▸ Given instruction:
Copy from the first line below down to and including the line with "self.n += len(V)". Skip the pictures.
[start]
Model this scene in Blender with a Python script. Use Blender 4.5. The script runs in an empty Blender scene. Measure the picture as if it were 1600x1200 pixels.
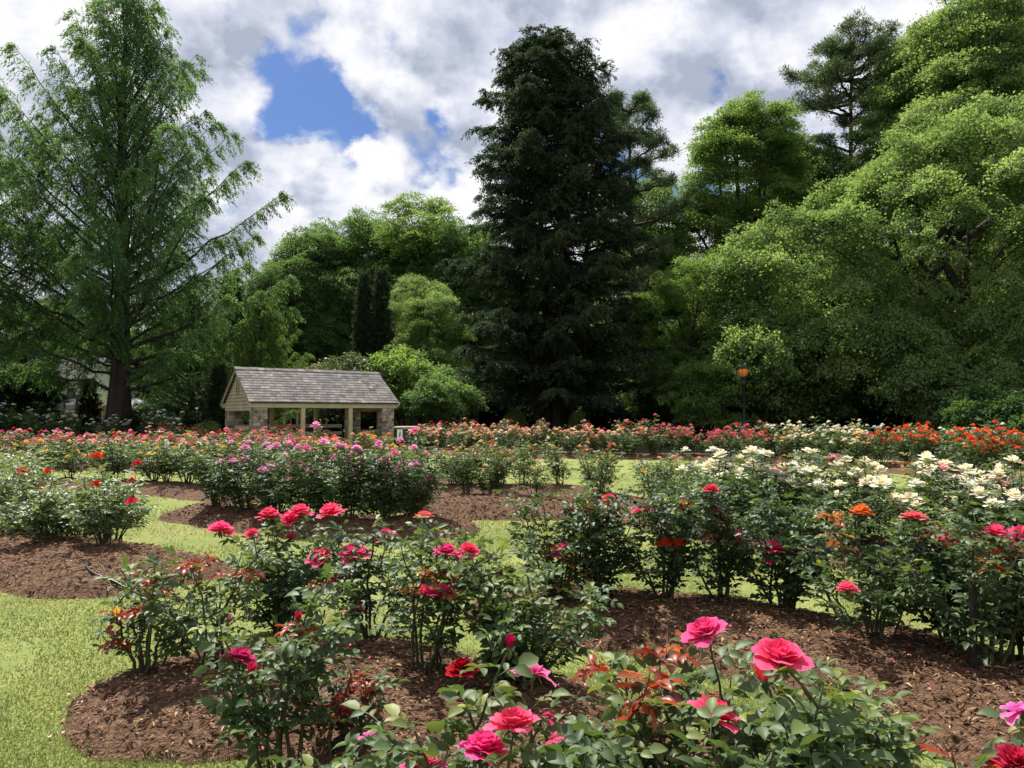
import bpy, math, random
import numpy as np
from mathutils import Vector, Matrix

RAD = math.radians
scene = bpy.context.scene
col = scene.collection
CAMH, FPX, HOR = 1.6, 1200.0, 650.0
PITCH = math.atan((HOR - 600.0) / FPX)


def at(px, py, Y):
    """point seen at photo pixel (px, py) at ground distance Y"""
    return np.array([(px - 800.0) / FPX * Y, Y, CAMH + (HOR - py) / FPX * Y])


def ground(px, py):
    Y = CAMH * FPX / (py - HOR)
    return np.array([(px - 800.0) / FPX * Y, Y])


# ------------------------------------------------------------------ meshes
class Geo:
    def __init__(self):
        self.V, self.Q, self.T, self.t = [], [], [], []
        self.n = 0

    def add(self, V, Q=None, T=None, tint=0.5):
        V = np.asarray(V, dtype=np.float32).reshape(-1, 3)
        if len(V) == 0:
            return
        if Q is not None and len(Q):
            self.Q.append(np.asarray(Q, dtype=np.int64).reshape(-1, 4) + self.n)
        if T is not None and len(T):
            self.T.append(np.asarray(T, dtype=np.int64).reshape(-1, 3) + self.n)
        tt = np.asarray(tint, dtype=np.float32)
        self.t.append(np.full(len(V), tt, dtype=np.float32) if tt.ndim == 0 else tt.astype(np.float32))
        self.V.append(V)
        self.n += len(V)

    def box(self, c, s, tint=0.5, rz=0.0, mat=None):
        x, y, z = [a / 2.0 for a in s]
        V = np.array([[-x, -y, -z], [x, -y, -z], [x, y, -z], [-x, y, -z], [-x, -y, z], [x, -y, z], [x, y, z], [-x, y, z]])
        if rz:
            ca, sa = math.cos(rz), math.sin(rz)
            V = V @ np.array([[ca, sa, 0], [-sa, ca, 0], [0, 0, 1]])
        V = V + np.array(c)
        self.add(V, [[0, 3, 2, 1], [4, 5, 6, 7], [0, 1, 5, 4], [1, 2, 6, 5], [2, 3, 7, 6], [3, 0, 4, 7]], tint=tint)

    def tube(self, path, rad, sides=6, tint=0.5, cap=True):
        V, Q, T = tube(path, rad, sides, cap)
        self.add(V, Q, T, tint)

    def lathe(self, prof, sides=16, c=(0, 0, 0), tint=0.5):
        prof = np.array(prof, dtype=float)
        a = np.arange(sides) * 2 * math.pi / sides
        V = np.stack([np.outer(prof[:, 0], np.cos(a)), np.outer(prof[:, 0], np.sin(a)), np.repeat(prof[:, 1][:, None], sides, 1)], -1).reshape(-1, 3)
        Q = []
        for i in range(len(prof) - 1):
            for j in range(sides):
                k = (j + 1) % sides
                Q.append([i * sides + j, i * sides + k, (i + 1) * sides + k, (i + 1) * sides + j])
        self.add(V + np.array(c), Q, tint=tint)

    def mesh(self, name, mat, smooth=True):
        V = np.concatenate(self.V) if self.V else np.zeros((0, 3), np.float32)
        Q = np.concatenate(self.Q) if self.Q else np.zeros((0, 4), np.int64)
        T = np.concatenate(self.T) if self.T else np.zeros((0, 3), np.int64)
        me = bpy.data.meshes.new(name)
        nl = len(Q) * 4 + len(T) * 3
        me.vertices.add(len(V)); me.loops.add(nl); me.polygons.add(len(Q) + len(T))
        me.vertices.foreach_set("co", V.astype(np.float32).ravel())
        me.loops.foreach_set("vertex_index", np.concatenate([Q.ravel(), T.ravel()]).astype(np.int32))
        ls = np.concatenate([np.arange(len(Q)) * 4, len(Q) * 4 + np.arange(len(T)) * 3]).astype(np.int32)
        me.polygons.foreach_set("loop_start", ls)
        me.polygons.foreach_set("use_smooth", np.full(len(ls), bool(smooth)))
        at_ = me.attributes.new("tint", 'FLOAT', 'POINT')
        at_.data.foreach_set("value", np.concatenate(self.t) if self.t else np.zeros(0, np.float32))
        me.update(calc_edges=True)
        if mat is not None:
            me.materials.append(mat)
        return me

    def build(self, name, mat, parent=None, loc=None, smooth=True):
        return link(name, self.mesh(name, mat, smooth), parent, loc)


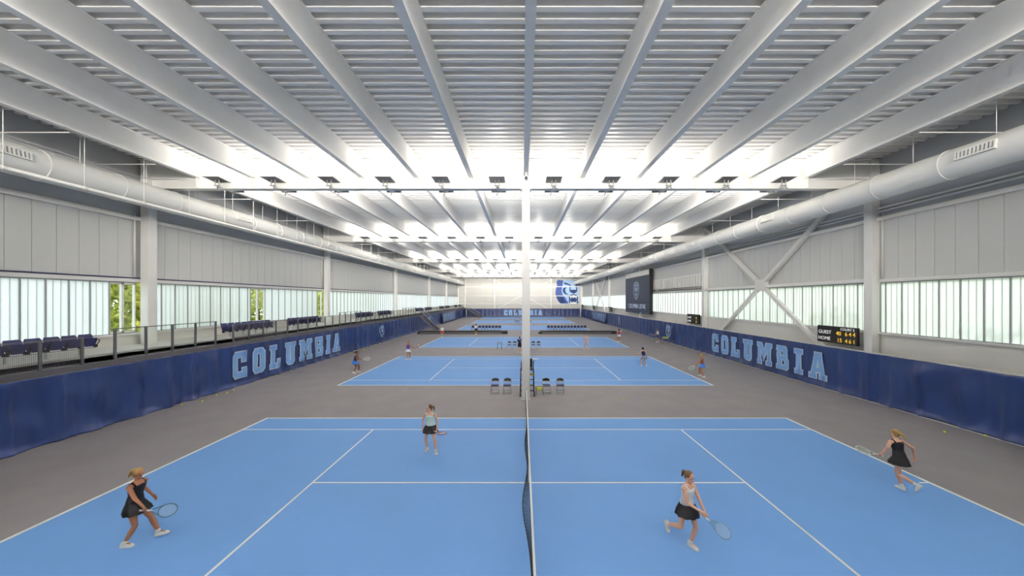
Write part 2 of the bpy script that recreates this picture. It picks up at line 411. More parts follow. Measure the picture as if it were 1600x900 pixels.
[end]
▸ Result:
Model this scene in Blender with a Python script. Use Blender 4.5. The script runs in an empty Blender scene. Measure the picture as if it were 1600x1200 pixels.
import bpy, math, random
import numpy as np
from mathutils import Vector, Matrix

RAD = math.radians
scene = bpy.context.scene
col = scene.collection
CAMH, FPX, HOR = 1.6, 1200.0, 650.0
PITCH = math.atan((HOR - 600.0) / FPX)


def at(px, py, Y):
    """point seen at photo pixel (px, py) at ground distance Y"""
    return np.array([(px - 800.0) / FPX * Y, Y, CAMH + (HOR - py) / FPX * Y])


def ground(px, py):
    Y = CAMH * FPX / (py - HOR)
    return np.array([(px - 800.0) / FPX * Y, Y])


# ------------------------------------------------------------------ meshes
class Geo:
    def __init__(self):
        self.V, self.Q, self.T, self.t = [], [], [], []
        self.n = 0

    def add(self, V, Q=None, T=None, tint=0.5):
        V = np.asarray(V, dtype=np.float32).reshape(-1, 3)
        if len(V) == 0:
            return
        if Q is not None and len(Q):
            self.Q.append(np.asarray(Q, dtype=np.int64).reshape(-1, 4) + self.n)
        if T is not None and len(T):
            self.T.append(np.asarray(T, dtype=np.int64).reshape(-1, 3) + self.n)
        tt = np.asarray(tint, dtype=np.float32)
        self.t.append(np.full(len(V), tt, dtype=np.float32) if tt.ndim == 0 else tt.astype(np.float32))
        self.V.append(V)
        self.n += len(V)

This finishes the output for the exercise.